Attorney General Eric Holder to Step Down in Obama’s Second Term?

The country’s chief law enforcement officer may be stepping down before the start of President Obama’s second term.

On Thursday, in front of law students at the University of Baltimore, Attorney General Eric Holder was asked about his job prospects for the future and if he would stay on through 2016.

“I don’t know why you assume my service would have to stop at 2016,” Holder joked, appearing on stage with Law School Dean Ron Weich, a former DOJ official who worked under Holder, according to Reuters and CBS News.

“President Jeb Bush, President Marco Rubio, President Hillary Clinton – any one of them might ask me to stay on,” he added, referencing the potential presidential candidates in 2016.

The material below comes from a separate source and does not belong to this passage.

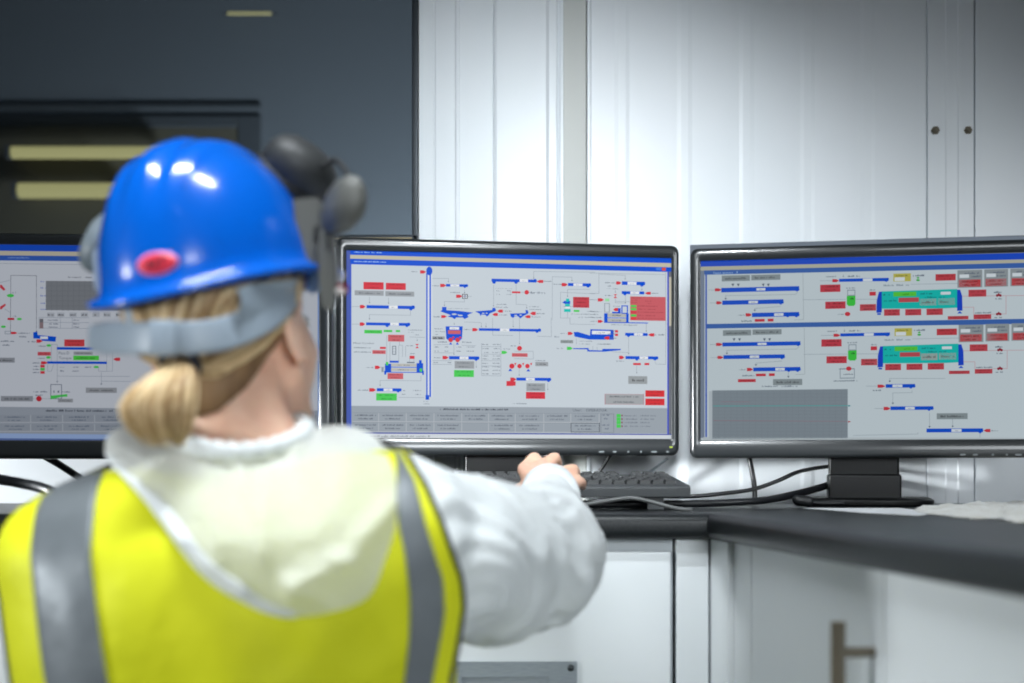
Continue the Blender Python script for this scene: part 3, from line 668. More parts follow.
# ------------------------------------------------ left screen
S = Screen((-.832,1.972),(-.2766,2.009),.9757,1.3207,.0060, .80, (1,1,1.02))
S.zoom(0,0,1,1)
S.R(-40,240,325,446,(90,110,160),0)
S.G([(-30,244.2),(319,249),(319,438),(-30,434)],(200,207,214),.5)
S.R(317.6,250,319.6,440,(130,160,214),2)
S.G([(-30,244.2),(319,248.6),(319,254.6),(-30,250.4)],(20,74,190),1); S.G([(-30,250.4),(319,254.6),(319,258.6),(-30,255)],BEI,1); S.G([(-30,255),(319,258.6),(319,263.6),(-30,260.2)],(50,92,176),1)
S.T(8,256.4,30,258.8,(120,150,210)); S.L([(-30,263),(319,268)])
S.zoom(0,250,130,935)
S.L([(75,600),(78,182),(262,185),(262,575)],BLK); S.arrow(262,560,585,7); S.R(330,222,890,437,(126,130,136),3)
for i in range(1,14): S.L([(330+40*i,222),(330+40*i,437)],(112,116,122),.0005,4)
for i in range(1,6): S.L([(330,222+36*i),(890,222+36*i)],(112,116,122),.0005,4)
for y in (226,272,328,382,425): S.T(292,y-7,330,y+7,(90,110,190))
S.T(485,188,580,203,BLK); S.T(615,190,665,204,BLK)
for x in (340,412,500,582,665,745,832): S.R(x,450,x+52,482,(178,184,190),3); S.T(x+5,457,x+50,474,BLK)
for y in (485,520,562): S.L([(280,y),(640,y+3)])
for x in (280,435,520): S.L([(x,485),(x,565)])
S.R(285,495,312,520,(110,112,118),3); S.R(285,520,312,565,(140,120,124),3)
for y in (498,525,548): S.T(345,y,420,y+12); S.T(528,y,570,y+12)
S.G([(0,250),(12,250),(40,284),(28,294),(0,270)],(200,62,74)); S.G([(0,408),(36,386),(44,396),(10,428),(0,426)],(200,62,74)); S.D(76,328,26,GRN,4,12); S.T(88,300,115,312); S.R(55,488,103,504,(190,40,60),3); S.D(140,497,18,GRN,4,9); S.D(25,552,18,GRN,4,9); S.motor(80,588,124,606); S.B(35,582,80,606,DK2); S.T(130,592,215,604); S.T(140,615,190,630); S.L([(0,235),(78,215)]); S.L([(35,425),(75,450)]); S.T(95,470,120,482)
S.zoom(0,330,130,772)
S.G([(198,14),(222,10),(224,30),(334,40),(330,70),(252,64),(240,52),(198,50)],BLU); S.R(240,38,285,54,LT,4); S.T(165,62,212,74); S.motor(217,56,252,76); S.T(5,60,85,72); S.T(15,82,60,95); S.btn(382,56,502,98,(204,66,72),2); S.R(338,102,560,118,BLU,3); S.D(290,92,14,GRN,4,8); S.btn(224,130,302,152,(200,80,92),1); S.D(288,163,14,GRN,4,8); S.T(225,90,272,100); S.T(225,162,270,172)
S.Wr('Pass D',350,128,412,146,(96,104,116)); S.Wr('Torque',350,158,425,180,(90,98,110)); S.btn(438,128,552,148,(150,156,160),1); S.btn(436,152,588,180,(80,206,70),1); S.R(280,186,634,202,BLU,3); S.motor(244,186,282,204); S.T(188,190,242,200)
for y,c in ((215,RED),(233,GRN),(252,RED)): S.R(240,y-8,266,y+8,c,3); S.T(195,y-5,232,y+5)
S.L([(340,90),(340,300)]); S.arrow(340,280,306,6); S.L([(305,86),(340,86)]); S.L([(305,86),(305,190)]); S.L([(283,205),(283,245),(305,245),(318,205)]); S.L([(634,120),(634,240)]); S.L([(585,225),(585,245),(668,245),(668,130)]); S.motor(675,164,714,184,left=True); S.T(505,215,550,225); S.D(572,220,16,GRN,4,7); S.L([(340,274),(772,276)]); S.L([(602,250),(602,315)]); S.arrow(602,300,320,6); S.L([(602,304),(772,306)]); S.btn(510,342,694,374,(150,156,160),1)
for y in (215,238): S.T(358,y,382,y+10); S.T(430,y,468,y+10)
S.B(300,322,368,410,DK1); S.G([(300,390),(370,384),(400,380),(400,396),(360,398),(300,413)],GRN); S.T(318,350,352,375); S.btn(344,408,434,430,(150,156,160),1); S.D(232,408,17,(190,40,56),4); S.L([(196,408),(300,408)]); S.btn(5,392,196,424,(140,146,152),1); S.T(200,360,280,372); S.T(210,382,258,392); S.T(370,362,418,372)
S.btn(-30,164,88,194,(140,146,152),1)
S.zoom(0,0,1,1)
S.conv(178,300,236,304,(200,209),()); S.motor(171,299.6,177,303.6); S.conv(196,322,262,326,(224,233),(258,)); S.motor(189,321.6,195,325.6); S.conv(226,352,290,356,(250,259),()); S.motor(219,351.6,225,355.6); S.btn(180,336,212,344,GRY,1); S.btn(266,300,300,309,(204,66,72),2); S.btn(266,312,300,319,GRY,1); S.L([(236,306),(236,314),(200,314),(200,320)]); S.L([(262,328),(262,342),(232,342),(232,350)])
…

Then Holder got serious, saying that he would need to talk with both the President and his family before making a decision.

“That’s something that I’m in the process now of trying to determine,” Holder told the crowd of students. “I have to think about, can I contribute in a second term?”

“[I have to] really ask myself the question about, do I think there are things that I still want to do? Do I have gas left in the tank? It’s been an interesting and tough four years, so I really just don’t know,” Holder continued.

“Tough four years” – might be an understatement.

AG Eric HolderFor his efforts to stonewall investigators looking into the fatally flawed Operation Fast and Furious, where federal agents lost track of approximately 2,000 firearms purchased by known Mexican drug cartel operatives, Holder became the first sitting attorney general in U.S. history to be held in contempt of Congress.  Not a distinction that any presidential cabinet member would want to have on his resume.

Of course, many lawmakers believed the contempt citation was totally warranted.  After all, weapons connected to the bungled gunrunning operation were found at the scene of Border Patrol Agent Brian Terry’s murder. Instead of fully cooperating with the congressional probe to get to the bottom of what went wrong, Holder refused to turn over subpoenaed DOJ documents connected to the case.

Consequently, the public still doesn’t know the extent of Holder’s involvement in the scandal (that said, the DOJ’s Inspector General absolved him of any wrongdoing).

To many, the question of whether Holder should step down is an easy one to answer:

“Definitely, without a doubt!”

Though, from my vantage point, I don’t think that would be enough.  I think he needs openly acknowledge and take responsibility for his role, no matter how limited he believes it was, in Operation Fast and Furious.

Recently, a congressional report (number 2 in a series of 3 reports on F&F) found that there were “widespread management failures within the hierarchy of the Justice Department” while Fast and Furious was underway.  Surely, much of the blame for this dereliction of duty falls with Holder, whether he likes it or not.

So, yes, he needs to step down – but not before taking responsibility for F&F and apologizing to the Terry family for all the management failures and mistakes that happened under his watch.  It’s the very least he could do.